Paying for higher education has turned into a game in which students and parents suspect they’re losing because a college’s pricing structure is rarely transparent. The problem has only turned worse in recent years as some schools have struggled to fill their seats. Those school are offering bigger discounts to students in higher income groups as an enticement to come to campus and bring at least a partial tuition payment with them.

Jane Wellman, an expert on college finances, figures that most of the increase in tuition prices at private colleges since the 2008 recession has gone to pay for discounts.

Now most colleges don’t call them “discounts.” They wrap them in a prestigious-sounding name: merit scholarships. While some universities use merit aid to attract meritorious students away from higher-ranked schools, many others are awarding it to students just to fill seats, whether or not the students have the academic credentials to justify the scholarships. These discounts are given under the guise of merit aid because schools know that parents like to brag to their friends that “Johnny received a scholarship at X University.” Of course, they rarely say that the award might only cover $5,000 a year in tuition and the family is still shelling out thousands of dollars — or tens of thousands of dollars — in additional payments.

For colleges, finding that right balance between just how much of a discount to offer to attract just the right number or right type of students is a big business. Colleges and universities have outsourced most of that detailed financial analysis work to outside consultants. One of those consultants, Royall & Company, was recently acquired by the D.C.-based Advisory Board Company for $850 million. Obviously, the Advisory Board thinks it’s a big business, too.

Brian Rosenberg, president of Macalester College in Minnesota and a frequent critic of how colleges use merit aid, told me that at many schools the sophisticated discounting formulas are developed so much by outside consultants these days that even the folks running the financial aid office don’t understand them. “It’s really no different than putting a product on sale in order to meet revenues,” Rosenberg said.

But what happens when that product is always on sale, and for every customer?
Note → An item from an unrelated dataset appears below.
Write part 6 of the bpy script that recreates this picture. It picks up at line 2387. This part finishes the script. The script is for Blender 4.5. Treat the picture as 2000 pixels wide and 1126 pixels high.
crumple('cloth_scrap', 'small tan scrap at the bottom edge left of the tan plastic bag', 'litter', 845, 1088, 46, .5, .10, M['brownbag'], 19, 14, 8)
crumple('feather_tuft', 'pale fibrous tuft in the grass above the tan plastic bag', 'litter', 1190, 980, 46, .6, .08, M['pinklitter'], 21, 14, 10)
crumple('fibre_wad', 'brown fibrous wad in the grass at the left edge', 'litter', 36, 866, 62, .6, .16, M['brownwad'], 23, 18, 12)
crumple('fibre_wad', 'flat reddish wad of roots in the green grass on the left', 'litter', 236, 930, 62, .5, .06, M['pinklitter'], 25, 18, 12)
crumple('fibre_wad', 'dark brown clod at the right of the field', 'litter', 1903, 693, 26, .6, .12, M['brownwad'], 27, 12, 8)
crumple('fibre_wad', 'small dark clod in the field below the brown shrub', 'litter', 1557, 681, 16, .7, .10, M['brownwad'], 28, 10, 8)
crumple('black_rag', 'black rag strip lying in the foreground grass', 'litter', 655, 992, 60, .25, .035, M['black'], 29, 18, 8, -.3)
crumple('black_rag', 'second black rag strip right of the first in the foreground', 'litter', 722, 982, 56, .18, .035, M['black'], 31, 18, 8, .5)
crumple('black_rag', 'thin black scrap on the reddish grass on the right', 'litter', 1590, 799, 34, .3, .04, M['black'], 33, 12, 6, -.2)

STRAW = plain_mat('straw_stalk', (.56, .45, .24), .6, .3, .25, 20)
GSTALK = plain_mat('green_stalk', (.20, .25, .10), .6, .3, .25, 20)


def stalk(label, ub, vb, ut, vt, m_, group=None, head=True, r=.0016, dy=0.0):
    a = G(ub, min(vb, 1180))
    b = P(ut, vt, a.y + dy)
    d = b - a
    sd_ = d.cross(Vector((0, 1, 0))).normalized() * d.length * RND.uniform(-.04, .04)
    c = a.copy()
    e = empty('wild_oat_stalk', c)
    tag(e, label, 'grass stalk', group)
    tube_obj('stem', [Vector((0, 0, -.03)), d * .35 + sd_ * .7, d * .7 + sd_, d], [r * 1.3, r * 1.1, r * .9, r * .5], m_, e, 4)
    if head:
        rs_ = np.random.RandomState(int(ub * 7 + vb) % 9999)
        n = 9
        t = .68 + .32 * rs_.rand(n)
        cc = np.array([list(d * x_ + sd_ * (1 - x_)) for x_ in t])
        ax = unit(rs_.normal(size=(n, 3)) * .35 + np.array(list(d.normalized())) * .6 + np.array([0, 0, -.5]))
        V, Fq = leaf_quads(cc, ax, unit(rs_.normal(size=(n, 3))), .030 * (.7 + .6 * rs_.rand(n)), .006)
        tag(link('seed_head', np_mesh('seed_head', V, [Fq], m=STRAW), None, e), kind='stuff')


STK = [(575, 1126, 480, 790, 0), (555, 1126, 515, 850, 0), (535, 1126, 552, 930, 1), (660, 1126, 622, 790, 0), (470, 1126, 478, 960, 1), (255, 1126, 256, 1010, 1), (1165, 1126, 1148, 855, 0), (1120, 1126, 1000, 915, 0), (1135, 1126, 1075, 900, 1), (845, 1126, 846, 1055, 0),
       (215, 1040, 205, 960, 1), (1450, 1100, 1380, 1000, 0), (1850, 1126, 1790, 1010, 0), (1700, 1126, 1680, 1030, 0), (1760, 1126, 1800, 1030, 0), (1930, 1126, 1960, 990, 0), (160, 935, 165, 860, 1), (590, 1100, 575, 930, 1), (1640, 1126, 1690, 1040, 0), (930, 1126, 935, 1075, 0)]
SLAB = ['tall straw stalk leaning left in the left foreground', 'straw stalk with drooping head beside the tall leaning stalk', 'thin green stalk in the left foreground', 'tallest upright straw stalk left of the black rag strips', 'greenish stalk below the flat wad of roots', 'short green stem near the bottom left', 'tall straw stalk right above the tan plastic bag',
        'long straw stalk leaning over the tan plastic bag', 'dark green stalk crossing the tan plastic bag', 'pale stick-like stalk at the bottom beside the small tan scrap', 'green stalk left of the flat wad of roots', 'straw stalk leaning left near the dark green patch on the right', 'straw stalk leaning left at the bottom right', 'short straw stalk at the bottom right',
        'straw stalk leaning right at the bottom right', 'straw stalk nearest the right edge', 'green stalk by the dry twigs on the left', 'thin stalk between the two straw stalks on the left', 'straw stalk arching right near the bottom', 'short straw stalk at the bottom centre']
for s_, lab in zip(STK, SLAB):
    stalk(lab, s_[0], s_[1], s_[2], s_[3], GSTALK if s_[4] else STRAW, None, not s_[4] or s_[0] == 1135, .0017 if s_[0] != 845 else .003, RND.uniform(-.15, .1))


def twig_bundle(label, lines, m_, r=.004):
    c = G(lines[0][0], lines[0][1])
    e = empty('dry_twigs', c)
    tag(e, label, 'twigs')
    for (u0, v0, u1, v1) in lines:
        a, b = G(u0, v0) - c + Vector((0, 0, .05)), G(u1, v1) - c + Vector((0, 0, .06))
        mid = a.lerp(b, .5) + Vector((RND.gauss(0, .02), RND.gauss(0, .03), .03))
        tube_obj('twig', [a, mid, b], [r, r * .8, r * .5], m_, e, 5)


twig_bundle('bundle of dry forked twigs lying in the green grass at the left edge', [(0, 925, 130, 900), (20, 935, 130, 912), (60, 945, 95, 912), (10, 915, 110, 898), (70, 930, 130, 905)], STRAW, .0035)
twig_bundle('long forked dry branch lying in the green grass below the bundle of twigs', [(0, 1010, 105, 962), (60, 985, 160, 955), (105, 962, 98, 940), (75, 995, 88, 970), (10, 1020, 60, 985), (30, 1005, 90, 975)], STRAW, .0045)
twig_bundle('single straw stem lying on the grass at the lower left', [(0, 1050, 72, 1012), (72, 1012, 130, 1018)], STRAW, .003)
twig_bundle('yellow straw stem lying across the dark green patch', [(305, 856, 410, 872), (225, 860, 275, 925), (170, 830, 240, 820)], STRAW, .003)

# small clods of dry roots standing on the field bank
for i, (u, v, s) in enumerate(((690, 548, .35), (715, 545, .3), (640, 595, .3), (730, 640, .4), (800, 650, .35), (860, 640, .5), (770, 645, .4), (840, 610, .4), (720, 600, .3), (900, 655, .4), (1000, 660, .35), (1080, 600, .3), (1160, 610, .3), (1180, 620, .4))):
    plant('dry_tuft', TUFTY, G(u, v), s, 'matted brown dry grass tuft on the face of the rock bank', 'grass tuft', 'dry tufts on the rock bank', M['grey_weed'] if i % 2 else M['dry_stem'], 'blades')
How is a customer supposed to judge the value of a product if no one wants to pay full price?

The chief financial officer of a small private college in the Mid Atlantic told me recently that a family would have to be “crazy” to pay the full price of attendance at his school — some $50,000 this year for tuition, room and board — because so few students do. Virtually everyone on this campus, he said, gets financial help from the institution, some 99 percent of the student body. Indeed, so much of what’s coming in the door as tuition revenue is going back out as financial aid that the university’s “net-tuition revenue” — the cash they have to spend on everything else — has remained flat since 2008, even as the university’s advertised sticker price of tuition has increased by 4 percent a year.

It turns out that this university is not alone. Since 1999, the share of students paying a college’s advertised sticker price has dropped significantly. At moderately selective colleges nationwide, for example, the percentage of full-pay students accounts for just about 15 percent of the student body, down from nearly 30 percent in 2000, according to an analysis by Robert Kelchen, an assistant professor of higher education at Seton Hall University.

The message from those schools seems to be that their product is not worth the price. That leaves the handful of parents who are paying full freight wondering why they are, especially since they’re not getting anything extra in return. Meanwhile, a select group of colleges and universities have been able to maintain their pricing power and still have students clamoring to get in. They have been able to prove their value is still worth the full sticker price.

Even if schools wanted to, unraveling their tangled web of discounting is not easy. A few weeks ago, The Washington Post featured the story of how one school, Franklin & Marshall College, pulled back on almost all of its merit aid awards to focus more on need-based aid. But most presidents tell me that following Franklin & Marshall’s approach would be too risky for their bottom line.

So it looks like parents are in for another spring of playing the tuition discounting game with colleges. But like on an airplane, they’re not going to know what the person in the seat next to them is paying even though they’re headed to the same destination.